140 nations meeting in Geneva have concluded an accord to limit mercury emissions, which must now be ratified by individual nations. It has implications for coal-fired power plants, among the most serious contributors to mercury pollution, as well as cement factories The treaty also seeks an end to mercury use in thermometers and batteries, and limitations on the transport of gadgets containing it. It put off a decision about artisanal gold mining, where the metal is deployed in small scale operations.
But coal is the most important villain here.
Mercury is a nerve poison and causes neurological and brain problems, as well as damaging the heart and kidneys. It is far more prevalent in the human environment, especially in water and fish, than before the industrial revolution. The UN has been discussing this issue for some time. Progress had been blocked by the Bush administration (sometimes you forget for a second how evil they were), but Barack Obama’s election in 2009 allowed the negotiations to proceed.
Coal provides over a third of US electricity now, down from 42% in 2011. The Environmental Protection Agency has to its credit begun insisting on filters to prevent mercury emissions at US coal plants, imposing costs that have caused many of them to close down. They can’t compete with increasingly inexpensive natural gas and wind if they have to invest billions to avoid poisoning us.
Unfortunately, the closing of the coal plants is not happening fast enough, and 1.4 gigawatts of new coal-fired power was installed in 2012. Coal is a major contributor to carbon dioxide emissions and disastrous climate change, in addition to the mercury problem.
I noted last Monday,
“The United Nations Environmental Program has just issued its [pdf] 2013 assessment of the mercury threat.

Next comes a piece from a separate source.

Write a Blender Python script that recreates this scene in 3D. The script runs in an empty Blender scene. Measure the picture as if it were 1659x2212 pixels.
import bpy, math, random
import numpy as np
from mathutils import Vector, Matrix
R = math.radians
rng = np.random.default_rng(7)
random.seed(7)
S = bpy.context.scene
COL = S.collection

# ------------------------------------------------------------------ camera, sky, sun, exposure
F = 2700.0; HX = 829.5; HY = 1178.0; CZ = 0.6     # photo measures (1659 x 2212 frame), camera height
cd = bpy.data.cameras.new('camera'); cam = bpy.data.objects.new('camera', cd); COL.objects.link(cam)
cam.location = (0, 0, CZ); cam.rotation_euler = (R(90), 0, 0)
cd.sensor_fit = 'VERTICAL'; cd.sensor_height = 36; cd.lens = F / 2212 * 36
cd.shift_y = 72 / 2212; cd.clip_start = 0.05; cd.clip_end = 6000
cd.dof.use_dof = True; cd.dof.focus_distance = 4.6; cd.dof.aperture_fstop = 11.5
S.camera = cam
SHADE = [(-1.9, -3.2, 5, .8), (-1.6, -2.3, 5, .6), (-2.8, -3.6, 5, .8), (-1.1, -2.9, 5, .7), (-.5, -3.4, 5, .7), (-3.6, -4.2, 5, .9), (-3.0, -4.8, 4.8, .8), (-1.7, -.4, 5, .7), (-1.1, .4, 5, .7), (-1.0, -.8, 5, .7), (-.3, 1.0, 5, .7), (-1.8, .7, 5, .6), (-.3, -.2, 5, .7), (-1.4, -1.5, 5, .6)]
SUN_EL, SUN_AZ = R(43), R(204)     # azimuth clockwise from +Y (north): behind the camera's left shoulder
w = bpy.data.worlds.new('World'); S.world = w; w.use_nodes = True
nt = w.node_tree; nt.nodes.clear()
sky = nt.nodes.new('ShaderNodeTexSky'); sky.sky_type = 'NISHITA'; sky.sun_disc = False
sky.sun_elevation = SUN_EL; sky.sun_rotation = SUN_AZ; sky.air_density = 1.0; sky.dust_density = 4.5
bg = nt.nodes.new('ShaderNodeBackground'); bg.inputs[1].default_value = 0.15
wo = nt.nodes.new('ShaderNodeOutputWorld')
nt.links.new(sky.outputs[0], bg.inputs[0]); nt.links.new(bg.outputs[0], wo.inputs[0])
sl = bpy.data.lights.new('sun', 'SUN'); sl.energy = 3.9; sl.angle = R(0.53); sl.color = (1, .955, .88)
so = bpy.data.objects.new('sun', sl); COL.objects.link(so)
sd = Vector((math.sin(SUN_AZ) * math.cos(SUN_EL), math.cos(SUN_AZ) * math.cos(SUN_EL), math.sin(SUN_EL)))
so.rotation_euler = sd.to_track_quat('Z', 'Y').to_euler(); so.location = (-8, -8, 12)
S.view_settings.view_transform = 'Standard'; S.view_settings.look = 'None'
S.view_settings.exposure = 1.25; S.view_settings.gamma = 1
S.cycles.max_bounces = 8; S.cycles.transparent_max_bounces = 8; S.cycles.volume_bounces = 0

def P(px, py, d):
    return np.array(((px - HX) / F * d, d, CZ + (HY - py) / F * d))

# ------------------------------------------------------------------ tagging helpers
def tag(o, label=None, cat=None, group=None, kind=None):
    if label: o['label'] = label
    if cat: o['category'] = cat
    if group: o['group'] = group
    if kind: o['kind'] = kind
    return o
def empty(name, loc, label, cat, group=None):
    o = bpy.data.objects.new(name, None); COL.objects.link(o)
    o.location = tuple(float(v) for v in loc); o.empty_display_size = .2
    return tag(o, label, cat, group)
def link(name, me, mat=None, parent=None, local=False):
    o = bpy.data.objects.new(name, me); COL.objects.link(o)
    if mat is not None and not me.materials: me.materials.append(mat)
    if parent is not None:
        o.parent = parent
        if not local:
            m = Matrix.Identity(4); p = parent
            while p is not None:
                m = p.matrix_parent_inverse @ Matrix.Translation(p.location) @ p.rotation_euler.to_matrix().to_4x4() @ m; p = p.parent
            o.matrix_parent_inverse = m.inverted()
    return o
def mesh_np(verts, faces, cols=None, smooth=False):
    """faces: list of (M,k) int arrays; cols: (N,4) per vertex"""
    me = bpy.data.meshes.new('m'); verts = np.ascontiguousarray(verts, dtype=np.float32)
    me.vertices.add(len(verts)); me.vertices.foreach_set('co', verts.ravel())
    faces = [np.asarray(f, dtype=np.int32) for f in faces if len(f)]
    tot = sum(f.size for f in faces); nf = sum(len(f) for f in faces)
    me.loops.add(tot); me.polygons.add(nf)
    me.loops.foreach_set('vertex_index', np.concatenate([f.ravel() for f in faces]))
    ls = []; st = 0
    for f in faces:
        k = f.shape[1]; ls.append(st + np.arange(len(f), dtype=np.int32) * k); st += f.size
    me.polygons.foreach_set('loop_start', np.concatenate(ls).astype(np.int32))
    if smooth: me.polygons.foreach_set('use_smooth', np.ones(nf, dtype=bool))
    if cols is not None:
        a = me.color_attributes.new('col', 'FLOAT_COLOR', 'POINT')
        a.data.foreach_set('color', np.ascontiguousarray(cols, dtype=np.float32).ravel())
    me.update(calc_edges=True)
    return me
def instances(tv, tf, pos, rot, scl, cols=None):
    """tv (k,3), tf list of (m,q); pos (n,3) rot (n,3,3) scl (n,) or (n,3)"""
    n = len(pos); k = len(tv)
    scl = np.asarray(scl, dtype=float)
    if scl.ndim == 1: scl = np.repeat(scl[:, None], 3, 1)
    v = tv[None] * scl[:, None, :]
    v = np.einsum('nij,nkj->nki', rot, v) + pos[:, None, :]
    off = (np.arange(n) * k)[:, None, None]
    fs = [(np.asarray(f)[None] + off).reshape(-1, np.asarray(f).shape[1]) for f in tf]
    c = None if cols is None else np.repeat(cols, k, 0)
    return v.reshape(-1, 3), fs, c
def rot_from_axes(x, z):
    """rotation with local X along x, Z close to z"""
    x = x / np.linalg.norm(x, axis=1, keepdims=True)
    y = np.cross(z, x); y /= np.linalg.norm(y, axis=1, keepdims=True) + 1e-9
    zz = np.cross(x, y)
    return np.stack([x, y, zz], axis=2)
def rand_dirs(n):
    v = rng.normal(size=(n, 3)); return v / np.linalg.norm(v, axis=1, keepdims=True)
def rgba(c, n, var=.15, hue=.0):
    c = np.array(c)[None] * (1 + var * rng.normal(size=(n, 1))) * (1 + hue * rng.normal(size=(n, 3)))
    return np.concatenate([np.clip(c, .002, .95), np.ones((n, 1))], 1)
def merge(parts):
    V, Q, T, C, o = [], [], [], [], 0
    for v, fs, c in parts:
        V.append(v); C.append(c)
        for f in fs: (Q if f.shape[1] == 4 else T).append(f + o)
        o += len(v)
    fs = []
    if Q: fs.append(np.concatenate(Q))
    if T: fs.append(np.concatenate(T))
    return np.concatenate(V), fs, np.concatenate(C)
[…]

It finds that human-caused
“emissions and releases have doubled the amount of mercury in the top 100 meters [yards] of the world’s oceans in the last 100 years. Concentrations in deeper waters have increased by only 10-25%, because of the slow transfer of mercury from surface waters into the deep oceans. In some species of Arctic marine animals, mercury content has increased by 12 times on average since the pre-industrial period. This increase implies that, on average, over 90% of the mercury in these marine animals today comes from anthropogenic [human] sources.”